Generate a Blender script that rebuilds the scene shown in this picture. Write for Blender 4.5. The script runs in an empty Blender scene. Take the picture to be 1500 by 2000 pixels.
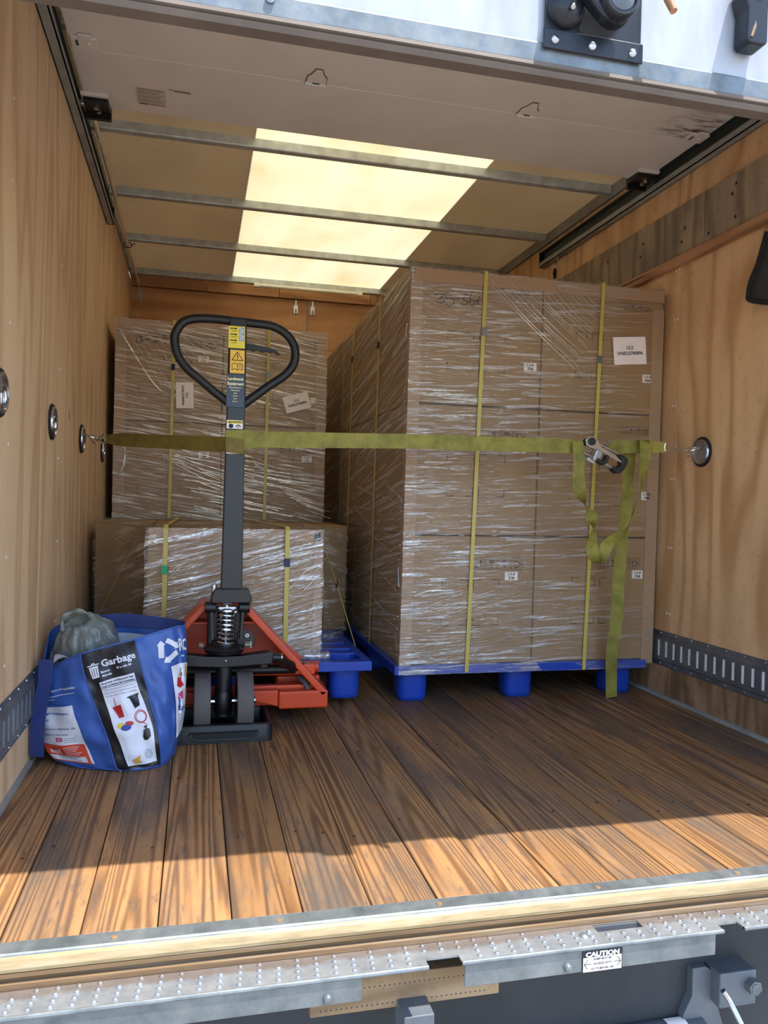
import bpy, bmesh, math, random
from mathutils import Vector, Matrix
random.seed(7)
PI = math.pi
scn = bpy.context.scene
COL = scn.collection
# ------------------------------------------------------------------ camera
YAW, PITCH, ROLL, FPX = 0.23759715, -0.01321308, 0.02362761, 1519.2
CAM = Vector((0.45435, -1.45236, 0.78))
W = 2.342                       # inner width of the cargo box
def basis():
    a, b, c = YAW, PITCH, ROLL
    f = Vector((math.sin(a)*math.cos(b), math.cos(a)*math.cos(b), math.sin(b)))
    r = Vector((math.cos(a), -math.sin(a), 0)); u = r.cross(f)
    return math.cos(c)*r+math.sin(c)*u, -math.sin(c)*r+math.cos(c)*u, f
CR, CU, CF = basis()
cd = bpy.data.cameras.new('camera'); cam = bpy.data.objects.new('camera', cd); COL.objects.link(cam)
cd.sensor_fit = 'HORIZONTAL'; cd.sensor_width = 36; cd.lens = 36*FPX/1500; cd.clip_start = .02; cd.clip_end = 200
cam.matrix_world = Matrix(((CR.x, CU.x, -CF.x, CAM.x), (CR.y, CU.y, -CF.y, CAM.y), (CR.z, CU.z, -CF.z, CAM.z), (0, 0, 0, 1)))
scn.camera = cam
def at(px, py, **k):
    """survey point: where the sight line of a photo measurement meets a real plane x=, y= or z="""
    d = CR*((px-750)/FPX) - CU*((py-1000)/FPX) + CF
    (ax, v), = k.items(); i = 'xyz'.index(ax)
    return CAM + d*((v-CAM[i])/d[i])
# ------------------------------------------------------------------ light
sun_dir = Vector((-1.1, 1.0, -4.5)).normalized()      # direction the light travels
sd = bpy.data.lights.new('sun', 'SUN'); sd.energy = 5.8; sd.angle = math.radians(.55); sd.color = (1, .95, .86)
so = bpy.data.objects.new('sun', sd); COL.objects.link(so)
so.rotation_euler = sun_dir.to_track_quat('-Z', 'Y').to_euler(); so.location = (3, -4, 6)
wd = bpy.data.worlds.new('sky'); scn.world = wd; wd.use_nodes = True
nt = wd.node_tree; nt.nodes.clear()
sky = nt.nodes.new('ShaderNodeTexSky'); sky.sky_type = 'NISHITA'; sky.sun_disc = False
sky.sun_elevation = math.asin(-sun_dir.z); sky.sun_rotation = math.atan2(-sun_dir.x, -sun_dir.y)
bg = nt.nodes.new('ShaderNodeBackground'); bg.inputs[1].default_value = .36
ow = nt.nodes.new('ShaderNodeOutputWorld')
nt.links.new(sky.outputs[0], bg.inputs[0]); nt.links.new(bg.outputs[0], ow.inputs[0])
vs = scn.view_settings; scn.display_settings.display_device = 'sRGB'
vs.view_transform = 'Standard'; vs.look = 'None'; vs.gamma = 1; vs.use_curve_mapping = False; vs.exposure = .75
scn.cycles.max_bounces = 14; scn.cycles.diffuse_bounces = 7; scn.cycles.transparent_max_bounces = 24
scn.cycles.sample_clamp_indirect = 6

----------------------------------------

■ **JOB**
Copy out all of the data word for word. Do not carry over any picture.

■ **RESULT**
Generate a Blender script that rebuilds the scene shown in this picture. Write for Blender 4.5. The script runs in an empty Blender scene. Take the picture to be 1500 by 2000 pixels.
import bpy, bmesh, math, random
from mathutils import Vector, Matrix
random.seed(7)
PI = math.pi
scn = bpy.context.scene
COL = scn.collection
# ------------------------------------------------------------------ camera
YAW, PITCH, ROLL, FPX = 0.23759715, -0.01321308, 0.02362761, 1519.2
CAM = Vector((0.45435, -1.45236, 0.78))
W = 2.342                       # inner width of the cargo box
def basis():
    a, b, c = YAW, PITCH, ROLL
    f = Vector((math.sin(a)*math.cos(b), math.cos(a)*math.cos(b), math.sin(b)))
    r = Vector((math.cos(a), -math.sin(a), 0)); u = r.cross(f)
    return math.cos(c)*r+math.sin(c)*u, -math.sin(c)*r+math.cos(c)*u, f
CR, CU, CF = basis()
cd = bpy.data.cameras.new('camera'); cam = bpy.data.objects.new('camera', cd); COL.objects.link(cam)
cd.sensor_fit = 'HORIZONTAL'; cd.sensor_width = 36; cd.lens = 36*FPX/1500; cd.clip_start = .02; cd.clip_end = 200
cam.matrix_world = Matrix(((CR.x, CU.x, -CF.x, CAM.x), (CR.y, CU.y, -CF.y, CAM.y), (CR.z, CU.z, -CF.z, CAM.z), (0, 0, 0, 1)))
scn.camera = cam
def at(px, py, **k):
    """survey point: where the sight line of a photo measurement meets a real plane x=, y= or z="""
    d = CR*((px-750)/FPX) - CU*((py-1000)/FPX) + CF
    (ax, v), = k.items(); i = 'xyz'.index(ax)
    return CAM + d*((v-CAM[i])/d[i])
# ------------------------------------------------------------------ light
sun_dir = Vector((-1.1, 1.0, -4.5)).normalized()      # direction the light travels
sd = bpy.data.lights.new('sun', 'SUN'); sd.energy = 5.8; sd.angle = math.radians(.55); sd.color = (1, .95, .86)
so = bpy.data.objects.new('sun', sd); COL.objects.link(so)
so.rotation_euler = sun_dir.to_track_quat('-Z', 'Y').to_euler(); so.location = (3, -4, 6)
wd = bpy.data.worlds.new('sky'); scn.world = wd; wd.use_nodes = True
nt = wd.node_tree; nt.nodes.clear()
sky = nt.nodes.new('ShaderNodeTexSky'); sky.sky_type = 'NISHITA'; sky.sun_disc = False
sky.sun_elevation = math.asin(-sun_dir.z); sky.sun_rotation = math.atan2(-sun_dir.x, -sun_dir.y)
bg = nt.nodes.new('ShaderNodeBackground'); bg.inputs[1].default_value = .36
ow = nt.nodes.new('ShaderNodeOutputWorld')
nt.links.new(sky.outputs[0], bg.inputs[0]); nt.links.new(bg.outputs[0], ow.inputs[0])
vs = scn.view_settings; scn.display_settings.display_device = 'sRGB'
vs.view_transform = 'Standard'; vs.look = 'None'; vs.gamma = 1; vs.use_curve_mapping = False; vs.exposure = .75
scn.cycles.max_bounces = 14; scn.cycles.diffuse_bounces = 7; scn.cycles.transparent_max_bounces = 24
scn.cycles.sample_clamp_indirect = 6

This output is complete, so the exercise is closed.